→ **Goal of the exercise**: In the listing below, locate the line containing "Write the bpy" and the line containing "U = random.uniform". Output both of them and every line between, exactly as written, and nothing more.

___

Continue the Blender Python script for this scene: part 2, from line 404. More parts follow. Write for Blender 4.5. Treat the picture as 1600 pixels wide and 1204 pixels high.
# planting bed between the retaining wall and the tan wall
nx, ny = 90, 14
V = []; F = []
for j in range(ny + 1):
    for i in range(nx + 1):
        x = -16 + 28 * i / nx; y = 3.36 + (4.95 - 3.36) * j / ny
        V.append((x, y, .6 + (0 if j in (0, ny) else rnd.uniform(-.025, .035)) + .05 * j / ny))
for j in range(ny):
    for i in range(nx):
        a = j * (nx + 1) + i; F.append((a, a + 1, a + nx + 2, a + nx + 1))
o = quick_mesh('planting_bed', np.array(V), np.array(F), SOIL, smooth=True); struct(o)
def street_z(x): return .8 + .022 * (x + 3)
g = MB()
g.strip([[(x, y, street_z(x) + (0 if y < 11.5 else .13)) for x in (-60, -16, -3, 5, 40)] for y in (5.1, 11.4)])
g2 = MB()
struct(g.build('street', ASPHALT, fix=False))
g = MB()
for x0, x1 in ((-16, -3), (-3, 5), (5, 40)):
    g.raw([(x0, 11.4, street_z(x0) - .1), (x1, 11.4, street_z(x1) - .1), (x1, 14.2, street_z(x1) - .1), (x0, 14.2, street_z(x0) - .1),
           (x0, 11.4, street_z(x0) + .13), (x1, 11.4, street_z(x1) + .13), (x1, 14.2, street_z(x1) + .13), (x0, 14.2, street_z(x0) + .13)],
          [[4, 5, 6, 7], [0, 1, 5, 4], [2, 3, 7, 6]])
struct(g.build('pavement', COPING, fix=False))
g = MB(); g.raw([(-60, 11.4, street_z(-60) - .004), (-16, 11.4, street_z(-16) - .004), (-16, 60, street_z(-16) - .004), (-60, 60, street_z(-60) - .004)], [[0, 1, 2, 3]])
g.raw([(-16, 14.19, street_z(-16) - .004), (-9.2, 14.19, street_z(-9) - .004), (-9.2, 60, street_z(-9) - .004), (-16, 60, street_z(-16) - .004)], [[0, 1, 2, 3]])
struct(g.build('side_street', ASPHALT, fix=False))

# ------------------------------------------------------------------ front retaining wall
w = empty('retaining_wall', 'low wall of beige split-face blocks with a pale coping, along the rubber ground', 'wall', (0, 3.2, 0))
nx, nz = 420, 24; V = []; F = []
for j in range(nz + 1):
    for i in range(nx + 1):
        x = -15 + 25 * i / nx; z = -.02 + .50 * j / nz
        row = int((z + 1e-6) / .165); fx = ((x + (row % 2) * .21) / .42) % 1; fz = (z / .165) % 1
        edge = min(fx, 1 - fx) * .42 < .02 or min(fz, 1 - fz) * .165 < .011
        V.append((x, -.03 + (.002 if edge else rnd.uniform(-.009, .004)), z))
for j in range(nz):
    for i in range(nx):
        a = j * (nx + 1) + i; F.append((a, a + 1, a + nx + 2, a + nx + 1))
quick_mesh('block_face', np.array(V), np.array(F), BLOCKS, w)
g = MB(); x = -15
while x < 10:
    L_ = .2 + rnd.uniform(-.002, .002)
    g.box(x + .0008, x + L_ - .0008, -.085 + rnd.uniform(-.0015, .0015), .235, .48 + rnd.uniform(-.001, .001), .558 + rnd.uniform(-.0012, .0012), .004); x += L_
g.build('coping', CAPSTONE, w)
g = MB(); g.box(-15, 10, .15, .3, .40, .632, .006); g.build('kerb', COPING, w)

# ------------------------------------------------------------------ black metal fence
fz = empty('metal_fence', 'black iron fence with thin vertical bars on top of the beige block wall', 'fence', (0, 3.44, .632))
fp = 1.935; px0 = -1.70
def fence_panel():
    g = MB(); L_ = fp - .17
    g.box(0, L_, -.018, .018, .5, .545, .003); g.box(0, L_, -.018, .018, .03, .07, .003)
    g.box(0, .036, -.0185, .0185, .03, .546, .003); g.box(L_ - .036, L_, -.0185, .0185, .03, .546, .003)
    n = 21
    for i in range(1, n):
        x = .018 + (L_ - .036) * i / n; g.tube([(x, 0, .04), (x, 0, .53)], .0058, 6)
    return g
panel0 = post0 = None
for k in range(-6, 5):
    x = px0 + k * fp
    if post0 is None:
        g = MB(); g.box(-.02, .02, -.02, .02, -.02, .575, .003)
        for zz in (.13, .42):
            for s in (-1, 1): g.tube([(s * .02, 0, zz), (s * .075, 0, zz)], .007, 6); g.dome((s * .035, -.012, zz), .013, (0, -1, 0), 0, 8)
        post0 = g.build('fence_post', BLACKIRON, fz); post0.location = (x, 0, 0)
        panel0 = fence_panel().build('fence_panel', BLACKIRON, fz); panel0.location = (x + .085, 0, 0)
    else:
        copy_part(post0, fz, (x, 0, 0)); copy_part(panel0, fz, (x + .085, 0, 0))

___

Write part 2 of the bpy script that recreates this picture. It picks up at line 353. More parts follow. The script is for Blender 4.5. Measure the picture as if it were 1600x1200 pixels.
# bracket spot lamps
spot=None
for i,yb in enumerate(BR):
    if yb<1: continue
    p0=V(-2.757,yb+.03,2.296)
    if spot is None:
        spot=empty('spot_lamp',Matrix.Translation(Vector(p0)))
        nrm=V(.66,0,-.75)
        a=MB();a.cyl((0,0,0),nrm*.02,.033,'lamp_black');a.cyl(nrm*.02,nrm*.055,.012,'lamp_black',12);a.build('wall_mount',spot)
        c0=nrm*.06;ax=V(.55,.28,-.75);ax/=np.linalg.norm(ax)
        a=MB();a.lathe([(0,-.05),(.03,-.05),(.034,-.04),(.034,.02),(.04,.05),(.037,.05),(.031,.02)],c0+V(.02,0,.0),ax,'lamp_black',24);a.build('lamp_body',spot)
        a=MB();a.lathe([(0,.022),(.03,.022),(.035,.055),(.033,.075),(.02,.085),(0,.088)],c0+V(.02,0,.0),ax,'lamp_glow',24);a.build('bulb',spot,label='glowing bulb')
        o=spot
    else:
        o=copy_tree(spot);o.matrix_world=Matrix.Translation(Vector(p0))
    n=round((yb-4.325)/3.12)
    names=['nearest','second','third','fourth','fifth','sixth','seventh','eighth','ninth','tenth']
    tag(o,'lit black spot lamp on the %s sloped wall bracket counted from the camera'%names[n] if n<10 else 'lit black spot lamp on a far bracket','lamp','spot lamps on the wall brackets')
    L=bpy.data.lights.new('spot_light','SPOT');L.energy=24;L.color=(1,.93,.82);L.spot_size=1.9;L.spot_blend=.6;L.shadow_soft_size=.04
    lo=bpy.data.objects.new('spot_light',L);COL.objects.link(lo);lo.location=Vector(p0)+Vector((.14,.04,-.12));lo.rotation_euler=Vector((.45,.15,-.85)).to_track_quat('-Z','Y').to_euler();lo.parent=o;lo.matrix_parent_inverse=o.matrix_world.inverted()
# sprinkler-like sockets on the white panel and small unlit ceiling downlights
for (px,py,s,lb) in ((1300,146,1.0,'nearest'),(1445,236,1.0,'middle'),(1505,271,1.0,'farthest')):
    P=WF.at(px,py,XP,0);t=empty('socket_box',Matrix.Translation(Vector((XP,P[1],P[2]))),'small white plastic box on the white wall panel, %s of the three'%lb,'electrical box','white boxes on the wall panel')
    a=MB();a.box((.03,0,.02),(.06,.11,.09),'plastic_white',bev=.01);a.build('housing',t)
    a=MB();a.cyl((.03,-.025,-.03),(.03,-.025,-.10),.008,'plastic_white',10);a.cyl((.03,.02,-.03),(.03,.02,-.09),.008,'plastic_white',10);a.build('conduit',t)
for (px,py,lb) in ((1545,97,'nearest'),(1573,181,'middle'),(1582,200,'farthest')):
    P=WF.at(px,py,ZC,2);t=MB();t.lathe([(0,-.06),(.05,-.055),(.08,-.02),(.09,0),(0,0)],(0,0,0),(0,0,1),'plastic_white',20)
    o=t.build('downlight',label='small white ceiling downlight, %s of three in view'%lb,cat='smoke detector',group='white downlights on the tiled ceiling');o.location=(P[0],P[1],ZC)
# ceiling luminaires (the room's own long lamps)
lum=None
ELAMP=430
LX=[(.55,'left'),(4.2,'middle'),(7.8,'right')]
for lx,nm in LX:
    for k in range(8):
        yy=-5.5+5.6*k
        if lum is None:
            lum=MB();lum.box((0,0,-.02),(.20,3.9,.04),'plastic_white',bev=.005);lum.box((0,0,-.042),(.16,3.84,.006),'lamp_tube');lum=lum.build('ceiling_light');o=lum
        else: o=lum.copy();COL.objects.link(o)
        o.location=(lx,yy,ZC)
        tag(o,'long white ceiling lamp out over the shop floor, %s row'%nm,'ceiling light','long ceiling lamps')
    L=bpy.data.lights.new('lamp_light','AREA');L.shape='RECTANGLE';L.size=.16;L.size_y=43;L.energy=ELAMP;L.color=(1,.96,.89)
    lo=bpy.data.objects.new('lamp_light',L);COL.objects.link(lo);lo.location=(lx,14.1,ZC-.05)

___

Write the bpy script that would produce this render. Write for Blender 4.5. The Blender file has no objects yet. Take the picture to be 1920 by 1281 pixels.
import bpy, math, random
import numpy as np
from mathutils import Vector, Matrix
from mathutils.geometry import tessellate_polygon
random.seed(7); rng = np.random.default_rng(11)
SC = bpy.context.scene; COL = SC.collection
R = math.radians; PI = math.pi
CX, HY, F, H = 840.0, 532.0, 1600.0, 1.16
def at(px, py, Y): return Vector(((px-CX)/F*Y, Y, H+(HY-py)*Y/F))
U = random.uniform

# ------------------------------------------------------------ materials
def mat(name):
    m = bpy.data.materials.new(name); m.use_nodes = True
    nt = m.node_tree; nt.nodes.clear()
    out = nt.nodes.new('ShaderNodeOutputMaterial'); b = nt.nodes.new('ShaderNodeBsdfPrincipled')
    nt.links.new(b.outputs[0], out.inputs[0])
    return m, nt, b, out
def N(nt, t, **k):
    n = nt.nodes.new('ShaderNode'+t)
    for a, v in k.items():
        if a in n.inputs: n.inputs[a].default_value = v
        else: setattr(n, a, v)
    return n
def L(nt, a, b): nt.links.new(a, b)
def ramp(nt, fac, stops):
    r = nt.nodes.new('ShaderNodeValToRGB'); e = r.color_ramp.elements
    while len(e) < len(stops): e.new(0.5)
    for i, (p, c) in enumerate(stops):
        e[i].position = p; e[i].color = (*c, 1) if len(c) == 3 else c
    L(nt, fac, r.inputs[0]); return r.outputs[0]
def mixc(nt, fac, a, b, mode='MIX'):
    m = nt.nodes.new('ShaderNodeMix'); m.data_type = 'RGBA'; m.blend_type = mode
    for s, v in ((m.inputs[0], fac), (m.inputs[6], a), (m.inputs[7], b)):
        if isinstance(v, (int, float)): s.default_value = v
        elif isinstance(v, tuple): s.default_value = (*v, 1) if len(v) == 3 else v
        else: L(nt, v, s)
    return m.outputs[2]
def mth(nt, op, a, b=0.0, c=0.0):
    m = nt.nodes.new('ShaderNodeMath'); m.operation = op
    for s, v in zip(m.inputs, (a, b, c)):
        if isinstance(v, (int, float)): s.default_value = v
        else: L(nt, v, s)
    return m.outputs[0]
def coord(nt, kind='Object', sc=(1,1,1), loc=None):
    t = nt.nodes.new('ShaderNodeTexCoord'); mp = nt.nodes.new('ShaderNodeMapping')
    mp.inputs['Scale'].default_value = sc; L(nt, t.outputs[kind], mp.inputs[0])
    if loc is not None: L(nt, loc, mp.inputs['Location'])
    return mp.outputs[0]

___

→ **Result of the exercise**:
Write the bpy script that would produce this render. Write for Blender 4.5. The Blender file has no objects yet. Take the picture to be 1920 by 1281 pixels.
import bpy, math, random
import numpy as np
from mathutils import Vector, Matrix
from mathutils.geometry import tessellate_polygon
random.seed(7); rng = np.random.default_rng(11)
SC = bpy.context.scene; COL = SC.collection
R = math.radians; PI = math.pi
CX, HY, F, H = 840.0, 532.0, 1600.0, 1.16
def at(px, py, Y): return Vector(((px-CX)/F*Y, Y, H+(HY-py)*Y/F))
U = random.uniform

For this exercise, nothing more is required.